Tuesday, February 16, 2021

Effective Reform for the Finances of College Students

College funding and student debt have emerged as critical topics in political and, now, policy arenas of the U.S.

 

There are few, if any, investments that have a greater impact on our nation, our economy, and our fellow citizens than providing an affordable pathway to higher education for students of all socioeconomic backgrounds.

 

Stump speeches and soundbites calling for “free college” are easy to understand and driven by the best of intentions, but they replace one set of inequities with another. Leveling the playing field for all meritorious students requires adjusting the details, not moving the goal line for all players.

 

While many developed countries have nationally subsidized higher-education systems, they are available to a much smaller percentage of their populations. Whereas, the U.S. benefits from the world’s most diverse higher-education offerings.

 

Contrary to popular belief, internal financial aid programs make many private institutions more affordable than public ones. For example, after aid, on average, students at Susquehanna pay $5,700 less per year than they would at our state flagship university, but for many that is not enough.

 

With the possible exception of the GI Bill, the Pell Grant program has been the most transformative federal investment in education in our nation’s history. These grants are available to students who are financially in the lowest 20% of the population to help them attend public or private universities. Were we to double the award, the possibility of completing a degree would be within reach.

 

Furthermore, if we added an award equal to the current Pell allotment to the next economic quintile of the U.S. population, attainment of a college degree would be within reach of all academically qualified Americans. This tactical approach—within an already proven system—provides a sustainable model that is scaled to students’ demonstrated needs.

 

Another tactical approach is needed to address what has been called the student-debt crisis. There is a crisis, but the elements that are lifted up in the banter of pundits distract the public and our leaders from the specific problems that need to be fixed.

 

Americans hold a cumulative student-loan debt of over $1.5 trillion, but it isn’t that simple. Over 40% of all student loans and half of federal student loans go to graduate students.
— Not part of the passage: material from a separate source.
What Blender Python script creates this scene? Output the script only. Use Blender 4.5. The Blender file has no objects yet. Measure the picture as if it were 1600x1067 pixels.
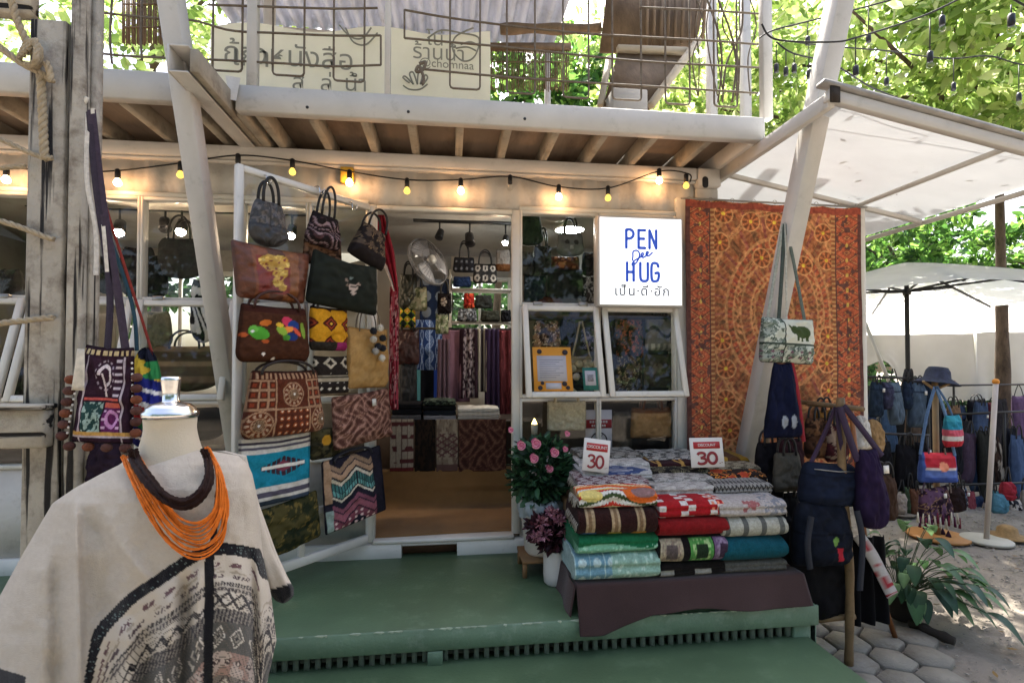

In each of the last 10 years, American undergraduate students have borrowed less than the year before—equating to a decade-total decline of over 20%. During that same period, graduate-school borrowing has increased 7%.

 

Over one-third of all student debt is held by only 7% of borrowers, and the supermajority of them have completed a graduate degree. These are graduates well positioned to pay back the investment of their lenders.

 

On the flip side, over one-third of all borrowers hold just 5% of the total student debt, but that group is most likely to default. This is, in part, because many of them took out loans to begin degrees, but did not complete them, missing out on the earnings advantages a degree conveys. For that reason, a college graduate is far more likely to pay off a substantial student loan than someone with a small debt who did not complete a degree.

 

Moving all student loans to income-based repayment plans, including a quantifiable forgiveness program, is a smart solution. For the majority of education borrowers whose lifetime earnings are enhanced many times the amount they borrowed, the lender’s investment is rightfully repaid.

 

Perhaps more importantly, this approach protects low earners—most often those who did not complete their degrees—from being paralyzed by even small student loans, which can be forgiven after a fixed period if the borrower’s income did not meet the sustained threshold to generate repayment.

 

Expanding the Pell Grant system may not grab attention like “free college,” but feasibly it makes more sense. Pell and income-based repayment plans have proven their merits over decades. Expanding them is the most cost-effective and efficient approach to make a positive transformation of the economics of earning a college degree.